An iconic mayor Honolulu cannot forget

Even without the 15-story municipal building that bears his name, Honolulu certainly will never forget Frank F. Fasi, who died Wednesday. He was one of the city’s most iconic figures.

Whatever the official chronicle had recorded of his outspoken, often controversial public life, the fondest memories of Fasi surely belong to the city’s working people, the beneficiaries of the mayor’s most energetic years of service.
For starters, wheeled monuments to the former mayor’s memory are seen at regular intervals along city streets: The expansion of its bus service is credited by many to Fasi, champion of the “little guy.”
Giving them, and senior citizens in particular, more affordable, reliable transportation, as well as more vibrant parks-and-recreation services and satellite city halls, rank among his celebrated achievements.
This legacy of service presents a lesson — or perhaps a rebuke — for today’s politicians, who too often fail to muster the bold leadership needed to effectively serve their constituents and the community at large.
Fasi’s political career was anything but a smooth, straightforward ride, however, and it featured numerous run-ins with the city’s daily newspapers.
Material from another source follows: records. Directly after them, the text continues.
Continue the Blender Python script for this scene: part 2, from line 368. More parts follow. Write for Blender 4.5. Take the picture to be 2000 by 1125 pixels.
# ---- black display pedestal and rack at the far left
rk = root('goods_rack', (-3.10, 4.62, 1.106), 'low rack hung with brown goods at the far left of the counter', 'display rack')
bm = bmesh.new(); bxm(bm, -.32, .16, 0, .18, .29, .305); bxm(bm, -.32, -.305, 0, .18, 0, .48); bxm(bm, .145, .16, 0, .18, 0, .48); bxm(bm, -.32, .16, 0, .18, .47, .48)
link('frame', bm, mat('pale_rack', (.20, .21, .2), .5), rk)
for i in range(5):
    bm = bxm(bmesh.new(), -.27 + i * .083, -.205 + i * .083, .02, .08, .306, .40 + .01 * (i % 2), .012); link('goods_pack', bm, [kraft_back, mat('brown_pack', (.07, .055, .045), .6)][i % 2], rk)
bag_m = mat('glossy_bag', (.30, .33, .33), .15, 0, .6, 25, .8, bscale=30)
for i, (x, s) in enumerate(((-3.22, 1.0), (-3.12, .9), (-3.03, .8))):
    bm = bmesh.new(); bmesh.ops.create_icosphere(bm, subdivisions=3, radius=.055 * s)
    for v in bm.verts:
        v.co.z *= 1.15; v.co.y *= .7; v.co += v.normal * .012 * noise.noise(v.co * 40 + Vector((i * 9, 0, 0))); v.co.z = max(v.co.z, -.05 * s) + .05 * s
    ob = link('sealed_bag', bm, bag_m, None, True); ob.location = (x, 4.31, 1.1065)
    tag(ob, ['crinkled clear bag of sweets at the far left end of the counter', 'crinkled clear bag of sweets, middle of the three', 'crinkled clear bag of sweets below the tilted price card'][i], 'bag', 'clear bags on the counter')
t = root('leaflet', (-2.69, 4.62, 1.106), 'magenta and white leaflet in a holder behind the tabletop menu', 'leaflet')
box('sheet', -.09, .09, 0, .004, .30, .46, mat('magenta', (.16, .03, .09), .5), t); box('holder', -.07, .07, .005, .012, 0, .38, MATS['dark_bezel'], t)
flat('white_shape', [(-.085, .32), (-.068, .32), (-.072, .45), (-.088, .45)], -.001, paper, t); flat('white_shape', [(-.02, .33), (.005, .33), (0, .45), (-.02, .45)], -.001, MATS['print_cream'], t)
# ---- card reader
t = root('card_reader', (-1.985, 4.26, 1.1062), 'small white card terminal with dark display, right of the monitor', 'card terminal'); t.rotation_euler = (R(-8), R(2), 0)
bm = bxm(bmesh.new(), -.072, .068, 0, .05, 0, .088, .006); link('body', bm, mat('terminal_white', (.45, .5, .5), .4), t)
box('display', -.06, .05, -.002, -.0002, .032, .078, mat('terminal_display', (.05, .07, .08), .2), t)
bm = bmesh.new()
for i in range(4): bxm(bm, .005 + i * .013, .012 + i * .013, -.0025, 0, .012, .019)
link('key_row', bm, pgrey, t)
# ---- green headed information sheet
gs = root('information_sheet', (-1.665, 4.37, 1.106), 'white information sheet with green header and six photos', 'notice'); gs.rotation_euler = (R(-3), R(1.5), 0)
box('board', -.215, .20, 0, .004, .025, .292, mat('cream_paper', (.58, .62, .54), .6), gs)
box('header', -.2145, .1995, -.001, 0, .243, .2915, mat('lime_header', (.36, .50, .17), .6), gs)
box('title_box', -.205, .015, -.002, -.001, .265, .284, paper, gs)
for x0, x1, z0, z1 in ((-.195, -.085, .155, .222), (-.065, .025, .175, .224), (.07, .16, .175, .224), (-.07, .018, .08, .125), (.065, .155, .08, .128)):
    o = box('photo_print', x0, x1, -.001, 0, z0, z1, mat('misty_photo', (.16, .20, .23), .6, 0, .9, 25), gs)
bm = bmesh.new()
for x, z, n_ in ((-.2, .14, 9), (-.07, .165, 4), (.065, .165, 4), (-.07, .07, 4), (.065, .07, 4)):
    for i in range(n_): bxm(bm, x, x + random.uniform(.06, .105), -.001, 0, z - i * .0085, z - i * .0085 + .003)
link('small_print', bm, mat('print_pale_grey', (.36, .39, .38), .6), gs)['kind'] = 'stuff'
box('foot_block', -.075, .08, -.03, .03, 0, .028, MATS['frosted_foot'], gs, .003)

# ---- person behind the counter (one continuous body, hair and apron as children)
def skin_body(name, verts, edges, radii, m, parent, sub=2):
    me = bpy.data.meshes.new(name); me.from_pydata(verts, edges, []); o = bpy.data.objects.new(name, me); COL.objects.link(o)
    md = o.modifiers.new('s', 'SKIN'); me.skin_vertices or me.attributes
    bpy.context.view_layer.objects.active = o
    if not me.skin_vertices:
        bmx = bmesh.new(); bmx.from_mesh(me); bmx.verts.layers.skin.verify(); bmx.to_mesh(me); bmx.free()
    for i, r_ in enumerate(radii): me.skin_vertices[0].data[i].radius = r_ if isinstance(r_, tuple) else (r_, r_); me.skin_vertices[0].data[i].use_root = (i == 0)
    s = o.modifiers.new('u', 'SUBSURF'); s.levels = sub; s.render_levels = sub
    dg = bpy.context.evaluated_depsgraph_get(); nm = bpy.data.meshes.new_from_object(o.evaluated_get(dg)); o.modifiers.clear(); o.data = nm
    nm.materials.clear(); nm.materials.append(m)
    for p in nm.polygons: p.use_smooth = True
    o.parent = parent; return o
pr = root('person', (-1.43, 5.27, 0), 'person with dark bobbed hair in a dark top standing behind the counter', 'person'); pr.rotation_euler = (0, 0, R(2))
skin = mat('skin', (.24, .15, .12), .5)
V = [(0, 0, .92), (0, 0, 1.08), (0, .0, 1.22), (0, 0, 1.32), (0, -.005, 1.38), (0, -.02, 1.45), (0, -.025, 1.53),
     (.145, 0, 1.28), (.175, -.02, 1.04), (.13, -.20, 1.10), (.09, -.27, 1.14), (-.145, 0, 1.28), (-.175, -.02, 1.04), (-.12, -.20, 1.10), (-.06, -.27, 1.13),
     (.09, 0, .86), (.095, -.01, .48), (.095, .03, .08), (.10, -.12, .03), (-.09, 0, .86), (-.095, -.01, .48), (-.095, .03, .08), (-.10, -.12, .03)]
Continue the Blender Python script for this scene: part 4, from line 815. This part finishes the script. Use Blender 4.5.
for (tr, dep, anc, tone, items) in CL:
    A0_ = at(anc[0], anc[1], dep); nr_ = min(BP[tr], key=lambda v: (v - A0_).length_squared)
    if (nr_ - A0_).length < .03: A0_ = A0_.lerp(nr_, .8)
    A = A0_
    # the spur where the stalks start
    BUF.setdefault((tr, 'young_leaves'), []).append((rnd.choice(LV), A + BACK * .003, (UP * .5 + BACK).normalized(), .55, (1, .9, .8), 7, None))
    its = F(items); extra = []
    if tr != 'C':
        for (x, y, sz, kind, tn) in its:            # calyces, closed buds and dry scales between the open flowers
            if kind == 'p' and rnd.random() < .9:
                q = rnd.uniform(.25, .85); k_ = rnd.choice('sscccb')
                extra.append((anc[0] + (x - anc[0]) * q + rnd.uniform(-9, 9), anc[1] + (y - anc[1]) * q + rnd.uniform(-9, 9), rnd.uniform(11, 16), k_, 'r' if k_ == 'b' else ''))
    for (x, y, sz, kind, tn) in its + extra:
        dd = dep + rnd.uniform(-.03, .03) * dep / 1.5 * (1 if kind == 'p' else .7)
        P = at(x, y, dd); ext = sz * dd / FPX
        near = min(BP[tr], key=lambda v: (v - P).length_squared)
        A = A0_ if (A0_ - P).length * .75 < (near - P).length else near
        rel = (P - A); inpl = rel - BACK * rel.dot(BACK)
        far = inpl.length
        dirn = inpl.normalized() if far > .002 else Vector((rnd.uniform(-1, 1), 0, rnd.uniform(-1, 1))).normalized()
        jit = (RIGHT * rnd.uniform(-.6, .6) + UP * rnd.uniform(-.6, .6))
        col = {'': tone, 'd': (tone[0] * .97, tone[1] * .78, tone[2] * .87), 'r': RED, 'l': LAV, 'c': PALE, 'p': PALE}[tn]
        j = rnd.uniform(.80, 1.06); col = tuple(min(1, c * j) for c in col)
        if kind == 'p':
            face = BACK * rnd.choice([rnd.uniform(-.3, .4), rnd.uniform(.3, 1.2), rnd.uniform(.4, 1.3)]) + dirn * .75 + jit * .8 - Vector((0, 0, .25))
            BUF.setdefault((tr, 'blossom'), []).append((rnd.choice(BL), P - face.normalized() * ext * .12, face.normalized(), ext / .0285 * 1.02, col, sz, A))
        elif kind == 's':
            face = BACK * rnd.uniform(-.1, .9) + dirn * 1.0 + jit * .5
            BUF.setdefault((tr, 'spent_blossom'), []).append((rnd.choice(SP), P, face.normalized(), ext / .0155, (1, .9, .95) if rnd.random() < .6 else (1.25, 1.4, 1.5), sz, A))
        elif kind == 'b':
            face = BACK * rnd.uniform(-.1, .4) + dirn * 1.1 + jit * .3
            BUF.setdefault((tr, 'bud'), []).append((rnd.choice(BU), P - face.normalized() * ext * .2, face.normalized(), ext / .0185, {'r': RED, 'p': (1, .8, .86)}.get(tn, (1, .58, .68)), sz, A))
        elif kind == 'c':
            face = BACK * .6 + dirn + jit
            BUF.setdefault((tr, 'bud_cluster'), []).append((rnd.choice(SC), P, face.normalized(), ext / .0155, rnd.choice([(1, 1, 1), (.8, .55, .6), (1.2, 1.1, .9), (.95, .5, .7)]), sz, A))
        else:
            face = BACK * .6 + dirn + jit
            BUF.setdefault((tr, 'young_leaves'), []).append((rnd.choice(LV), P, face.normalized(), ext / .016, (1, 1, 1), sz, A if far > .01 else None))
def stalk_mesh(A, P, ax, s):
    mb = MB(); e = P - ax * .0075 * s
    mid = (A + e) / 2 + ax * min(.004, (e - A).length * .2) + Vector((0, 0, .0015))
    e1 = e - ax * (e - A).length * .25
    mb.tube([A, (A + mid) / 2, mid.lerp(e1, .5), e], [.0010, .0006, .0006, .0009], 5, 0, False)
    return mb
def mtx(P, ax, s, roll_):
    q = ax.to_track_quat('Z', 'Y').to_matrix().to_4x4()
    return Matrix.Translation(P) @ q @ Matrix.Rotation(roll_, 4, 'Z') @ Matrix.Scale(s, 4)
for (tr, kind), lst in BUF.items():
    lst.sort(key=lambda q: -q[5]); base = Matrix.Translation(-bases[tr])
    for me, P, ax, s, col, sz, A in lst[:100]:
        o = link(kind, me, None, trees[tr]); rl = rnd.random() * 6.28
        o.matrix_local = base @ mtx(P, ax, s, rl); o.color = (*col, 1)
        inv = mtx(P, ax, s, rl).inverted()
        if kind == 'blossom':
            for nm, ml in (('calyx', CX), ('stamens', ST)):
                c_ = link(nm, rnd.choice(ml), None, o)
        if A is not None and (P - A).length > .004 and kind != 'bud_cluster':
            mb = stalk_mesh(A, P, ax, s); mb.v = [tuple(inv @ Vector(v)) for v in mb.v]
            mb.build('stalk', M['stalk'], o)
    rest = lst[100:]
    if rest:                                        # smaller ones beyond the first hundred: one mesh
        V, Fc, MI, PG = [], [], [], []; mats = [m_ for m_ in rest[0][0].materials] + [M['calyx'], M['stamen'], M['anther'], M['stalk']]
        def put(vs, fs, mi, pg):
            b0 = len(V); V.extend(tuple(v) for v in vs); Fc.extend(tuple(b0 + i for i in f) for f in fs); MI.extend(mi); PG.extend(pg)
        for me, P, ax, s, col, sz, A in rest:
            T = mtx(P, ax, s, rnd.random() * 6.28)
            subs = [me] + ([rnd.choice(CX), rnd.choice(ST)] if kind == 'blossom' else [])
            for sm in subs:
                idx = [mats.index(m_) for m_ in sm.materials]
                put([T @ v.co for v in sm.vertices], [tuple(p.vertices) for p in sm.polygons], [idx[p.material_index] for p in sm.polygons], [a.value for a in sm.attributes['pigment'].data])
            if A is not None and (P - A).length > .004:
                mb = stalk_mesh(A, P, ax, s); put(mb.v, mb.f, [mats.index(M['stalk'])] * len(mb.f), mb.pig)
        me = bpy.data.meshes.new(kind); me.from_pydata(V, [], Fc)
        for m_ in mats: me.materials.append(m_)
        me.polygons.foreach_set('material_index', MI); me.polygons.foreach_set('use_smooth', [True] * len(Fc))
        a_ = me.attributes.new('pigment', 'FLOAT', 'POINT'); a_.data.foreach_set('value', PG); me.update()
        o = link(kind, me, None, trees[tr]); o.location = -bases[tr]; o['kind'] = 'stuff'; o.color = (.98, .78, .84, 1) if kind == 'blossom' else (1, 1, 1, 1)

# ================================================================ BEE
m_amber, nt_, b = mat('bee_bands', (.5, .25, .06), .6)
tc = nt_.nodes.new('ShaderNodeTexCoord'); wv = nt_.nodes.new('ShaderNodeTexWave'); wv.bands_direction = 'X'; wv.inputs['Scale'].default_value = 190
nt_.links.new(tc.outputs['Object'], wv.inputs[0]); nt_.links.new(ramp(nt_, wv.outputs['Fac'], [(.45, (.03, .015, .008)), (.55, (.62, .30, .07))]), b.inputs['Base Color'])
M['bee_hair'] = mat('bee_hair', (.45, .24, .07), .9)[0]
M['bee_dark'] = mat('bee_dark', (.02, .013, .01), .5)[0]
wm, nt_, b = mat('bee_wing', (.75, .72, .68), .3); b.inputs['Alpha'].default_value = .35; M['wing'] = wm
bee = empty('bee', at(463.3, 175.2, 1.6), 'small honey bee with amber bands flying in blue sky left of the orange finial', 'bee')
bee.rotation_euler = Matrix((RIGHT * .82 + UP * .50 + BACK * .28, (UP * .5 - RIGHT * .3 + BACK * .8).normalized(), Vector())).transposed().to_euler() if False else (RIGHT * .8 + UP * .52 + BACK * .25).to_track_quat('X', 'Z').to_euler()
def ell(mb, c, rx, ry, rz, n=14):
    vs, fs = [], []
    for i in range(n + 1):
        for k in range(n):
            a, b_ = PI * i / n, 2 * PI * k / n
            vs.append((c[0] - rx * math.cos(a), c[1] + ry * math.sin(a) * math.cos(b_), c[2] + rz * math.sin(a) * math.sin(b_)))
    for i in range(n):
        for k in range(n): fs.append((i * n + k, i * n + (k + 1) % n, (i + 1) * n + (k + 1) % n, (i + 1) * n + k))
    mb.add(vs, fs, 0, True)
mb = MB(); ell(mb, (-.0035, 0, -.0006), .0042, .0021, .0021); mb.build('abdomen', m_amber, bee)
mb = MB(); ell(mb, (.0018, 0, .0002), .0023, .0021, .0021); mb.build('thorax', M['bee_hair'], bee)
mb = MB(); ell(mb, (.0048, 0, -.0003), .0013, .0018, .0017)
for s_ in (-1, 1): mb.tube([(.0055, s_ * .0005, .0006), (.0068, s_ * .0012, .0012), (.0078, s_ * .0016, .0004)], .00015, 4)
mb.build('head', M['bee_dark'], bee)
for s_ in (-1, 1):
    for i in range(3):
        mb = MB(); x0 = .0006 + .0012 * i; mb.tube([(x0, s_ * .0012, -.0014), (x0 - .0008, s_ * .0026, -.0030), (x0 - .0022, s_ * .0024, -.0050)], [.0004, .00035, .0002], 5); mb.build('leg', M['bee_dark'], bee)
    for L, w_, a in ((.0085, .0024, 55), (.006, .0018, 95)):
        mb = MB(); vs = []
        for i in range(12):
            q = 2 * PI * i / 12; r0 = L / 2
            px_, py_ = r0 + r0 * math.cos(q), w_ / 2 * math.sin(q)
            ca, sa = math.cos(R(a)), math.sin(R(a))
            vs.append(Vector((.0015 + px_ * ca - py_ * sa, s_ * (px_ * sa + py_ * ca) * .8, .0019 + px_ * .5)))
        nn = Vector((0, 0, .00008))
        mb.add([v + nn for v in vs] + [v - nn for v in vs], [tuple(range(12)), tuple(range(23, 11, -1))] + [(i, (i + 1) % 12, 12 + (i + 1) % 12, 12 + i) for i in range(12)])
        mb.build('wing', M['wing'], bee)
He was famous as a perennial also-ran in elections before hitting his stride, finally winning the mayor’s perch on the top floor of Honolulu Hale.
Once there, he presided over a city in the midst of a development boom, and he took sustained legal battering for his dealings with some of those developers, the Kukui Plaza case most notorious among the scandals. The state brought, and later dropped, a bribery charge against the mayor. Seemingly unbowed, he persisted in his pursuit of his ultimate goal, the governor’s office.
Former Gov. George Ariyoshi, his adversary for three of those attempts and with the Kukui Plaza case occurring on his watch, remembered numerous caustic encounters with Fasi.
And then, once both were out of office, hostilities ceased, Ariyoshi said. He recalled a dinner following a charity golf tournament in which he was seated opposite Fasi. The former mayor promptly rose and walked away. Ariyoshi assumed it was in protest but Fasi returned with a plate of sushi, and placed it before his former foe.
“I was touched by this,” Ariyoshi said. “It was as though there is respect among politicians ...we were political enemies, but it’s all behind us now, and he wanted to let me know.”
For his part, Fasi never found it as easy as Ariyoshi to accept that his time in politics had ended, seeking office even after he lost the large following he had in his prime.
But while he was in that prime, he accomplished a great deal for people who needed an advocate. Fasi may have been born in Hartford, Conn., but Honolulu was his city. More than any mayor before or since, Frank Fasi left a lasting imprint on his adopted home town.